**TASK INSTRUCTIONS:**
Pictures excluded, return the lines below from the first through the line holding "d = ray(u, v);".
## Begin MATERIAL PROVIDED
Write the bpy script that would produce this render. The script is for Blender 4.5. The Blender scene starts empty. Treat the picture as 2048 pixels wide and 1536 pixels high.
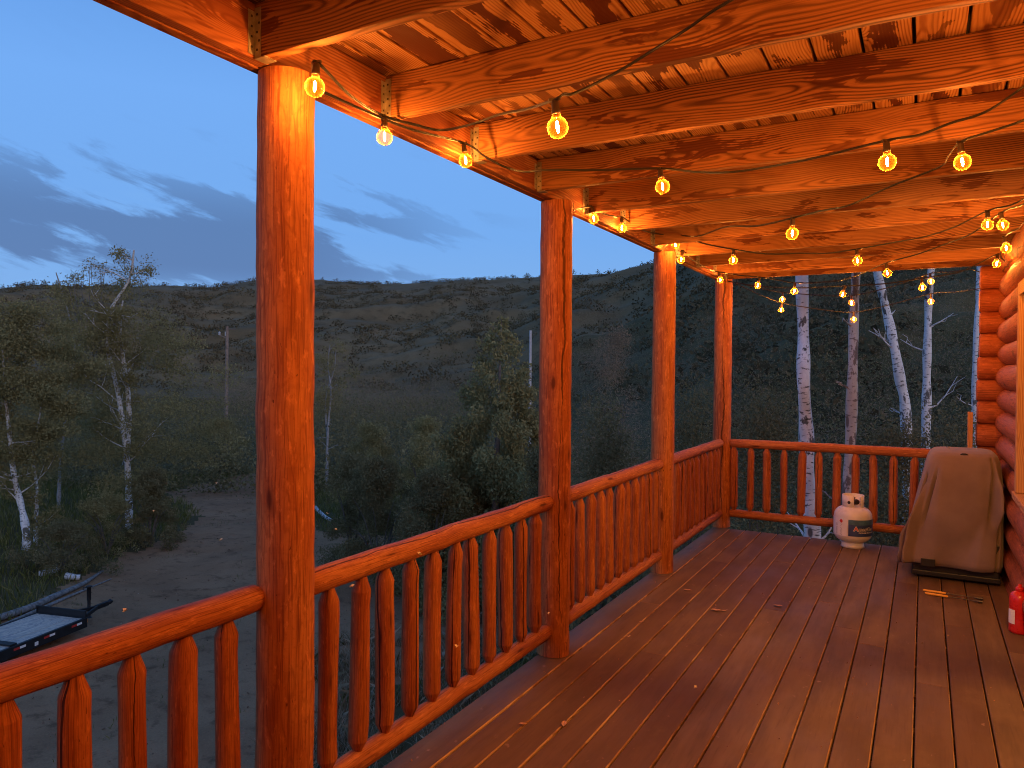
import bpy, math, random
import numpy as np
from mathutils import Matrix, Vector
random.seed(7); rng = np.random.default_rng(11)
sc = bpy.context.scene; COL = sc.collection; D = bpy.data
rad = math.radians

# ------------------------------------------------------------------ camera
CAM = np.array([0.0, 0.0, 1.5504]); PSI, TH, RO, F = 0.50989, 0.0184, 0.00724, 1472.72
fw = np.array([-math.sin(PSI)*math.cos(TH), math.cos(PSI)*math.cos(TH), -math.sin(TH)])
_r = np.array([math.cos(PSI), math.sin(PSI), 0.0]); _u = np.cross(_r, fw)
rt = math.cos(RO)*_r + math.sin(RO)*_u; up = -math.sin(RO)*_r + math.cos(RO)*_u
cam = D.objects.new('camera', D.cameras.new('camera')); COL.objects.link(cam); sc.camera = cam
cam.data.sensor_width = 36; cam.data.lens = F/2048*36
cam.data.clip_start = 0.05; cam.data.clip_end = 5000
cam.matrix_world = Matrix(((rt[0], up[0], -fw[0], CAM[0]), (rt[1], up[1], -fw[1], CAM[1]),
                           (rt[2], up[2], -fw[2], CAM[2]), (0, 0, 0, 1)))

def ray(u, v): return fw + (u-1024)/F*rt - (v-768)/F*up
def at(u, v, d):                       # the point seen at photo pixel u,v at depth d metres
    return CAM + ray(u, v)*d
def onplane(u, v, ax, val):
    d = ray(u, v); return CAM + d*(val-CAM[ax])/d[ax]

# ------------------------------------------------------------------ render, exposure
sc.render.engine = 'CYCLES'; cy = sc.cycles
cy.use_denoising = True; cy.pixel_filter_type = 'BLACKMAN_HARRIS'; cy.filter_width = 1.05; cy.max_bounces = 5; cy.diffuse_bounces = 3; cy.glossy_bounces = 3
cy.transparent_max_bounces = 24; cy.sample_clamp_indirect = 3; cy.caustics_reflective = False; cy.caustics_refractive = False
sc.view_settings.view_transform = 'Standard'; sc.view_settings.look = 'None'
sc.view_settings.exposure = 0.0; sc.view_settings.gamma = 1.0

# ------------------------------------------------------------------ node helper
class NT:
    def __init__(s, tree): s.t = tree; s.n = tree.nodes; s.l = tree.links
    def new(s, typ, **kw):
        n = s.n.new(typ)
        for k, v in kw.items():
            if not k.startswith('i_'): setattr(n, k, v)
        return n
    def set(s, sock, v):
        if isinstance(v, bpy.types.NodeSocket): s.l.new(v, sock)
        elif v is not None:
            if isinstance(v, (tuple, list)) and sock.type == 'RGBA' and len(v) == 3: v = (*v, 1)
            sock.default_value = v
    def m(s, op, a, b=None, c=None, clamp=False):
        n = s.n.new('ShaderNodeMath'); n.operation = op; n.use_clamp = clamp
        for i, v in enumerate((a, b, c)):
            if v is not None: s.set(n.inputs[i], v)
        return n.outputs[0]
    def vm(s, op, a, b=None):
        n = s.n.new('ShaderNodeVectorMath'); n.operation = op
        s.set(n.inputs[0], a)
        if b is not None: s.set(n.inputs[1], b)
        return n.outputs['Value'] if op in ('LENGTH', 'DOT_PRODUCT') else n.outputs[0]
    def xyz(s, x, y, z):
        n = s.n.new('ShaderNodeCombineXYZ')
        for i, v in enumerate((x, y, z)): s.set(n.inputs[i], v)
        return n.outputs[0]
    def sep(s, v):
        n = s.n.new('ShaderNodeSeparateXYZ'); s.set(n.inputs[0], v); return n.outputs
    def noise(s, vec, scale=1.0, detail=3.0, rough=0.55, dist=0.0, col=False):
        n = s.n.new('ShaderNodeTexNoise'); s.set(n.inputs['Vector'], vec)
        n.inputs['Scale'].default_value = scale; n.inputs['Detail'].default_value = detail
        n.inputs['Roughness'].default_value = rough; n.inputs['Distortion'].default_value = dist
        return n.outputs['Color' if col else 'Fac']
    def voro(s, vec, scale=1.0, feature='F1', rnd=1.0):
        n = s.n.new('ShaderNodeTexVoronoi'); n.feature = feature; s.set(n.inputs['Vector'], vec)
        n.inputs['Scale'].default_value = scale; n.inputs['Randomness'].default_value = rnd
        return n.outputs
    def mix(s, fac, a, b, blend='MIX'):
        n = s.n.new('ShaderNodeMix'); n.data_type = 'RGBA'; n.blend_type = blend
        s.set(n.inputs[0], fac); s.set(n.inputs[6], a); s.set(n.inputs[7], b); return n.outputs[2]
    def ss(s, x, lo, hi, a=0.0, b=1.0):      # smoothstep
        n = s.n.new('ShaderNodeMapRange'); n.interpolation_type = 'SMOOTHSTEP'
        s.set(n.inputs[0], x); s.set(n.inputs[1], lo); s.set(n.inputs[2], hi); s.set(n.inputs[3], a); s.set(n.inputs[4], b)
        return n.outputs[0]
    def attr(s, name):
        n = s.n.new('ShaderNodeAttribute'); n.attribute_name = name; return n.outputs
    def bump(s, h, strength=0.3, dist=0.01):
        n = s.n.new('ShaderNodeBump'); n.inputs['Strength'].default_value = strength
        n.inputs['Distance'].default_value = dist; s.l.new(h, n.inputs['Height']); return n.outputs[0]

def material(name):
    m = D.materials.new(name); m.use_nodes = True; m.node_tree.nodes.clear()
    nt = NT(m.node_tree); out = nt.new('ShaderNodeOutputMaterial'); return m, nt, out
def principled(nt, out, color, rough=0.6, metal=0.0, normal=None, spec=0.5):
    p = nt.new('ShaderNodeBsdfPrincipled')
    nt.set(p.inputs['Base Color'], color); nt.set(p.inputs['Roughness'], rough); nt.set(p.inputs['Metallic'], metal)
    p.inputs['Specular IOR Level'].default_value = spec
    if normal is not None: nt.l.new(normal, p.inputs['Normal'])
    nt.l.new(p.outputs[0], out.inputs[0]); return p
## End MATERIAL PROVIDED
**OUTPUT OF THE TASK:**
Write the bpy script that would produce this render. The script is for Blender 4.5. The Blender scene starts empty. Treat the picture as 2048 pixels wide and 1536 pixels high.
import bpy, math, random
import numpy as np
from mathutils import Matrix, Vector
random.seed(7); rng = np.random.default_rng(11)
sc = bpy.context.scene; COL = sc.collection; D = bpy.data
rad = math.radians

# ------------------------------------------------------------------ camera
CAM = np.array([0.0, 0.0, 1.5504]); PSI, TH, RO, F = 0.50989, 0.0184, 0.00724, 1472.72
fw = np.array([-math.sin(PSI)*math.cos(TH), math.cos(PSI)*math.cos(TH), -math.sin(TH)])
_r = np.array([math.cos(PSI), math.sin(PSI), 0.0]); _u = np.cross(_r, fw)
rt = math.cos(RO)*_r + math.sin(RO)*_u; up = -math.sin(RO)*_r + math.cos(RO)*_u
cam = D.objects.new('camera', D.cameras.new('camera')); COL.objects.link(cam); sc.camera = cam
cam.data.sensor_width = 36; cam.data.lens = F/2048*36
cam.data.clip_start = 0.05; cam.data.clip_end = 5000
cam.matrix_world = Matrix(((rt[0], up[0], -fw[0], CAM[0]), (rt[1], up[1], -fw[1], CAM[1]),
                           (rt[2], up[2], -fw[2], CAM[2]), (0, 0, 0, 1)))

def ray(u, v): return fw + (u-1024)/F*rt - (v-768)/F*up
def at(u, v, d):                       # the point seen at photo pixel u,v at depth d metres
    return CAM + ray(u, v)*d
def onplane(u, v, ax, val):
    d = ray(u, v); return CAM + d*(val-CAM[ax])/d[ax]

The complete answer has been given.